Just a few months after passing out of the National Youth Service Corps (NYSC), media personality Raye reportedly acquired a Mercedes-Benz worth millions of naira.
The report, first broken on the Facebook page of Instablog9ja, a popular social media platform, quoted Raye, who posed proudly beside the ribbon-decorated vehicle, as saying, “I prayed for my first, not my last, and God delivered. Last month, I got my first car, and I am still over the moon. Grateful for God’s blessings and grace every day.”
At first glance, it looked like yet another success story — a young woman celebrating her achievement and thanking God. But as I read the post, I must confess, something stirred inside me. It wasn’t quite bitterness, but it wasn’t joy either.
Perhaps a mix of admiration and envy. Call it jealousy, and you won’t be far from the truth. Like many people, I pray to God for my own blessings, to someday own a car, build a home, and live comfortably. So, when someone just fresh out of NYSC drives home in a Mercedes, the human part of me questions: How?
But no, this is not about envy. My real concern lies elsewhere, in the silent but dangerous ripple effect such news stories create, especially among young people. In today’s Nigeria, where social media is both a mirror and a stage, the line between motivation and pressure has blurred. For every Raye who genuinely celebrates a milestone, there are hundreds of silent youths scrolling through their phones, feeling smaller, less accomplished, and even depressed because life seems to be leaving them behind.
Who knows how many of Raye’s age mates, after seeing that post, would sigh in frustration or whisper to themselves, “God, when?” Some may begin to question their own worth, wondering what they are doing wrong. Others may take the darker path; cutting corners, chasing fast money, or seeking validation through any means possible just to “belong.”
And then, within the same week, another story caught my attention — the one about the Edo State Governor refusing to approve the documents for an underage boy who had bought a large expanse of land with cash. It was a bold move, and one that deserves commendation. It showed that leadership, when guided by conscience, can still draw a line between success and suspicion. Because truth be told, we are raising a generation that glorifies wealth without asking questions about its source.

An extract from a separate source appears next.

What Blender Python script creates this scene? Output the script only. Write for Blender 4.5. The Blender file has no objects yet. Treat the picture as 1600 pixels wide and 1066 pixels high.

Today, the race for material acquisition has become madness. We live in a time where moral values are eroding faster than ice under the sun. Young people, barely out of secondary school, now dream not of education or purpose but of “blowing”, that nebulous slang for sudden, unexplainable wealth. Many no longer care how the money comes, so long as they can show it off on Instagram with hashtags like #GraceFoundMe or #GodDid.
Parents, too, have become complicit, sometimes out of ignorance, sometimes out of greed. We have mothers who defend their children’s suspicious lifestyles with statements like, “Na God dey do am,” and fathers who silently enjoy the proceeds of their children’s shady deals. Society celebrates the rich, not the righteous. We clap for those who “make it,” not those who earn it.
Yet, when you peel back the glamour, the truth stares you in the face — a growing moral crisis disguised as success. It is time we start asking hard questions. How does a young graduate, barely a year out of school, afford a car worth tens of millions? How does a teenager buy plots of land in cash?
If we must reclaim our sanity as a nation, we must stop normalising this warped definition of success. True success is not in what we flaunt, but in what we build through honest work, perseverance, and integrity. The Governor of Edo State, by rejecting that land transaction, sent a strong message that should resonate across Nigeria: wealth must have a story, and that story must make sense.
We cannot continue to turn a blind eye while our youth are drowning in the illusion of instant success. The cost of this moral decay is already showing in the rise of cybercrime, ritual killings, and the worship of money over merit. The same society that cheers today’s “hustlers” will cry tomorrow when their greed births insecurity and bloodshed.
As a people, we must begin to value process over result, character over cash, and purpose over popularity. Parents must once again become moral anchors, teachers must inspire discipline, and the media must stop glorifying questionable success stories that only fuel unhealthy comparisons.
To Raye and others like her, there is nothing wrong with celebrating one’s blessings. But as you share your joy, remember that not everyone watching you online understands your story.
Some are vulnerable, broken, and desperate for validation. Be responsible with your influence. Success without humility breeds resentment; wealth without explanation breeds suspicion.
We must all learn to see success not as a spectacle, but as a journey — one that requires patience, honesty, and grace. The problem is not that Raye bought a car; it is that our society has forgotten how to separate success that inspires from success that pressures.
In the end, life is not a race to the next big thing. It is a marathon of purpose. And in that marathon, speed does not define victory, direction does.